GOAL: Give back, exactly as written, the lines from the beginning of the listing through the one that contains "PI = math.pi".

GIVEN MATERIAL:
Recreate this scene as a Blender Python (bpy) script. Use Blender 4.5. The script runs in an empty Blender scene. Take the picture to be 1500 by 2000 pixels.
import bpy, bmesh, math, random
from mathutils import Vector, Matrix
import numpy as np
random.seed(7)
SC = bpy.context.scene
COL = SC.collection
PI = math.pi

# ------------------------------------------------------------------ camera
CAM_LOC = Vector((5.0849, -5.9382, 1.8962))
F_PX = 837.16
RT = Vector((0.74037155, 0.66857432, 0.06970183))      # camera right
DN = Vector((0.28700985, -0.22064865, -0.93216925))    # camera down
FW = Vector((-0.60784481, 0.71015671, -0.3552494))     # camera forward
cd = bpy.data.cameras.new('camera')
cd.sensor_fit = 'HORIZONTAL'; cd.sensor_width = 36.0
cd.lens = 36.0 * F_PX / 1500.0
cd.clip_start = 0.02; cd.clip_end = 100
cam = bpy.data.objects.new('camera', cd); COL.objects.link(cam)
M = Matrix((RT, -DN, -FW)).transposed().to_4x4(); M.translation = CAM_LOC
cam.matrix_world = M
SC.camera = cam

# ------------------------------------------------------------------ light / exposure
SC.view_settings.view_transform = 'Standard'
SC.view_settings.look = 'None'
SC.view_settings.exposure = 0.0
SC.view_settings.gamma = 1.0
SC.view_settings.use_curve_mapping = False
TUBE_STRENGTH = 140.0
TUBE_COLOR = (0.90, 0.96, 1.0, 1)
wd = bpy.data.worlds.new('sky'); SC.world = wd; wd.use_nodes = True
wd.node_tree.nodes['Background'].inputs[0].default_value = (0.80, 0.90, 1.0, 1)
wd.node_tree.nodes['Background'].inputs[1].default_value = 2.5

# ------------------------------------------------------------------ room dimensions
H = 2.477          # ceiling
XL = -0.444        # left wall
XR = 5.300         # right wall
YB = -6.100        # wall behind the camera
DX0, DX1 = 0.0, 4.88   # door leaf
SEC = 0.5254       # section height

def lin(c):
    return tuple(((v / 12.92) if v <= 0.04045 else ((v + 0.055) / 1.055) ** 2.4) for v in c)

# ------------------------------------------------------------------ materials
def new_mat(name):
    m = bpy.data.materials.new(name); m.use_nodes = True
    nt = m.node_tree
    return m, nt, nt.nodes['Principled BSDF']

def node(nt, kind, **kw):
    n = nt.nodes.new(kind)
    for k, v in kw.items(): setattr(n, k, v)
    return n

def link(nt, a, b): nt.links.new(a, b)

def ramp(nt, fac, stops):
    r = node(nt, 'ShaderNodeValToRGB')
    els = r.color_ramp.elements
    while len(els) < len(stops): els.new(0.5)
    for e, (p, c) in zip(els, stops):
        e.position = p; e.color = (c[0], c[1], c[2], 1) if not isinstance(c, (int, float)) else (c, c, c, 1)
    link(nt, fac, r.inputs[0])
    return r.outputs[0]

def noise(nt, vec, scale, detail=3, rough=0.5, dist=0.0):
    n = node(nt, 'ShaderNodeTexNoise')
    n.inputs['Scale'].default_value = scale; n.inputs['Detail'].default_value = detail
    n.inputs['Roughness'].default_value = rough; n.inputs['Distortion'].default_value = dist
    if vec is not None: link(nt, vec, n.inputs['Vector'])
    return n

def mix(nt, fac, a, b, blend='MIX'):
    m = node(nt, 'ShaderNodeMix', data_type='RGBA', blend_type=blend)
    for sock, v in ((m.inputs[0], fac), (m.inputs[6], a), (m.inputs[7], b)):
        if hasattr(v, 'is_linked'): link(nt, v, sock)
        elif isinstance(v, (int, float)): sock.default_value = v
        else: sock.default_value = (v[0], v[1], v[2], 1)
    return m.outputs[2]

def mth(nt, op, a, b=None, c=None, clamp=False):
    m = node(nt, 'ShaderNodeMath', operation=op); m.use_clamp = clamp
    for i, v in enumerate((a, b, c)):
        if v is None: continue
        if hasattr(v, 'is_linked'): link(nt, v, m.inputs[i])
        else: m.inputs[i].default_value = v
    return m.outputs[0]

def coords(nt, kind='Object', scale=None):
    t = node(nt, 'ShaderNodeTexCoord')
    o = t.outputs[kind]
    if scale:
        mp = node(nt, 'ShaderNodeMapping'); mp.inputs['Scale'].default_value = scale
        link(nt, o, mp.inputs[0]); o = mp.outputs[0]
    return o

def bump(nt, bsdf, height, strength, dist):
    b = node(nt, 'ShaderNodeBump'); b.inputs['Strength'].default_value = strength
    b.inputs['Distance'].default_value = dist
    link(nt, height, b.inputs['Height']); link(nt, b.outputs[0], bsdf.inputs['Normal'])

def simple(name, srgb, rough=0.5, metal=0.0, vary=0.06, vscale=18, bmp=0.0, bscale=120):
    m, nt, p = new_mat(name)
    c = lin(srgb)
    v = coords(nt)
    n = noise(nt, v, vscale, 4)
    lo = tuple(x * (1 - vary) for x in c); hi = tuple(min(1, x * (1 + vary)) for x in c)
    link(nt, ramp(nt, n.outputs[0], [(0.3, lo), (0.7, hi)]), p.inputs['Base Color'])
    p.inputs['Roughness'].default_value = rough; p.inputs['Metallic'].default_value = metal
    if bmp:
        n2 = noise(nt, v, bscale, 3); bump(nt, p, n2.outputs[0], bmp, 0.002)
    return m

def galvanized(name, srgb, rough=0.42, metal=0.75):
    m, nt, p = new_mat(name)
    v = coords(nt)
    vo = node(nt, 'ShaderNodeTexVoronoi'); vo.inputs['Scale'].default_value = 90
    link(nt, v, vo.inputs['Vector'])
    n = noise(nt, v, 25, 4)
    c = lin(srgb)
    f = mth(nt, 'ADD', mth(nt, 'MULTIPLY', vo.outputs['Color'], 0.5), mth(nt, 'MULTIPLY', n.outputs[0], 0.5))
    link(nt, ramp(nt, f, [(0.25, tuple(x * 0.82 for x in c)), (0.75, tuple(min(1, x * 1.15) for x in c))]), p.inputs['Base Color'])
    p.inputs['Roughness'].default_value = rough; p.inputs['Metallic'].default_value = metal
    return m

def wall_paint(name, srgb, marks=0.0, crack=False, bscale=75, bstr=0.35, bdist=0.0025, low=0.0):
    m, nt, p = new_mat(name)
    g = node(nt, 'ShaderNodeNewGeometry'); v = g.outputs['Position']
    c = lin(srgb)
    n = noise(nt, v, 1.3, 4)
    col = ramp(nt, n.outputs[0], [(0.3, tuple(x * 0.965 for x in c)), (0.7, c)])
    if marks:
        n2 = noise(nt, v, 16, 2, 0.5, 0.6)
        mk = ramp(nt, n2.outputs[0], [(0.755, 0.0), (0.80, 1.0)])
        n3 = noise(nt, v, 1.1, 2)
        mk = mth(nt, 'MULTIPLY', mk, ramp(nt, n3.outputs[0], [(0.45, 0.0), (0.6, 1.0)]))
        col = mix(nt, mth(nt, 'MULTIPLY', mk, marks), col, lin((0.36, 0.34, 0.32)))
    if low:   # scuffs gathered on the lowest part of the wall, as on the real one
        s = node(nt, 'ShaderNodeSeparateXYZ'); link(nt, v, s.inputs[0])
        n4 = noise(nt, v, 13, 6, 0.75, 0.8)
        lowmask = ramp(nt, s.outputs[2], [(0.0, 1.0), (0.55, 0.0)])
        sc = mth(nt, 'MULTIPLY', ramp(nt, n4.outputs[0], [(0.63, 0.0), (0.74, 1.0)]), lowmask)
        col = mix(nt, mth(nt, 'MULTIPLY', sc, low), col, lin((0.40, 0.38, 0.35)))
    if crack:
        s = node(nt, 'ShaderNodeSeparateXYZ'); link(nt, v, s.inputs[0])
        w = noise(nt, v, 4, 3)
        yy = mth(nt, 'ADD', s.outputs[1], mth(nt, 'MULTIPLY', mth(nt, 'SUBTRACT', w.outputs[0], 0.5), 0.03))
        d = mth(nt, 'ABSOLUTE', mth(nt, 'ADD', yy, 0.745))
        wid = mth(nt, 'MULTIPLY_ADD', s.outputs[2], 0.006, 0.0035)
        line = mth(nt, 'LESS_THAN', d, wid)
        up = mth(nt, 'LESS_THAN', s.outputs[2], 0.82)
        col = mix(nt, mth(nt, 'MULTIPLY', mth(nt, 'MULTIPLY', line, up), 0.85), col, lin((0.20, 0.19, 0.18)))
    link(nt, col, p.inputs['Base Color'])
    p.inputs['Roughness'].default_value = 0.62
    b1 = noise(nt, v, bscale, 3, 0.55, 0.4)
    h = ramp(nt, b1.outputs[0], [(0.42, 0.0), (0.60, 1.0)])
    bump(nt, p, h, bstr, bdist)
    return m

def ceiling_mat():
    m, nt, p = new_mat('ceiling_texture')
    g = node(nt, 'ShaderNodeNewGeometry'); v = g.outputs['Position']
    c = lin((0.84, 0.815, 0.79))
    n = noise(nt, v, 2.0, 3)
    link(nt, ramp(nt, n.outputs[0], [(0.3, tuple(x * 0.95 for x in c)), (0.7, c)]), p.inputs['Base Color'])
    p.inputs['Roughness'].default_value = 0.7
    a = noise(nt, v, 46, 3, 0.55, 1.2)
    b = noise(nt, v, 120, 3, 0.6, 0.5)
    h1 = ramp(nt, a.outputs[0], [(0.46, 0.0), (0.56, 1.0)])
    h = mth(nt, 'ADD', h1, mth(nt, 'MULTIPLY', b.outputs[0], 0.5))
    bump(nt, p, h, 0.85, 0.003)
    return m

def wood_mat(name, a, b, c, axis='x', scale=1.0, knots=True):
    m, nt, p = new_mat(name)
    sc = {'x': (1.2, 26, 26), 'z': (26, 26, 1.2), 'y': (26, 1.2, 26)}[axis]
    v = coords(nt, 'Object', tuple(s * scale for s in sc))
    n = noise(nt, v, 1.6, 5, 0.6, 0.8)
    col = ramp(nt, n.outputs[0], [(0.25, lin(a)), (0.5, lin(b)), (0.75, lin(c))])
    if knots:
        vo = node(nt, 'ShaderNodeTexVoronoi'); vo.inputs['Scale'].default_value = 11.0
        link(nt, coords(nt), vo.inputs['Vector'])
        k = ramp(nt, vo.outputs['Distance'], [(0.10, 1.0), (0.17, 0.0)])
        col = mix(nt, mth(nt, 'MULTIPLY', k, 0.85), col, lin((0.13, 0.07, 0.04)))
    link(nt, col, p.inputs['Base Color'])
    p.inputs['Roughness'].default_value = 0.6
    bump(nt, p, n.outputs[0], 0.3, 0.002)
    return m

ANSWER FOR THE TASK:
Recreate this scene as a Blender Python (bpy) script. Use Blender 4.5. The script runs in an empty Blender scene. Take the picture to be 1500 by 2000 pixels.
import bpy, bmesh, math, random
from mathutils import Vector, Matrix
import numpy as np
random.seed(7)
SC = bpy.context.scene
COL = SC.collection
PI = math.pi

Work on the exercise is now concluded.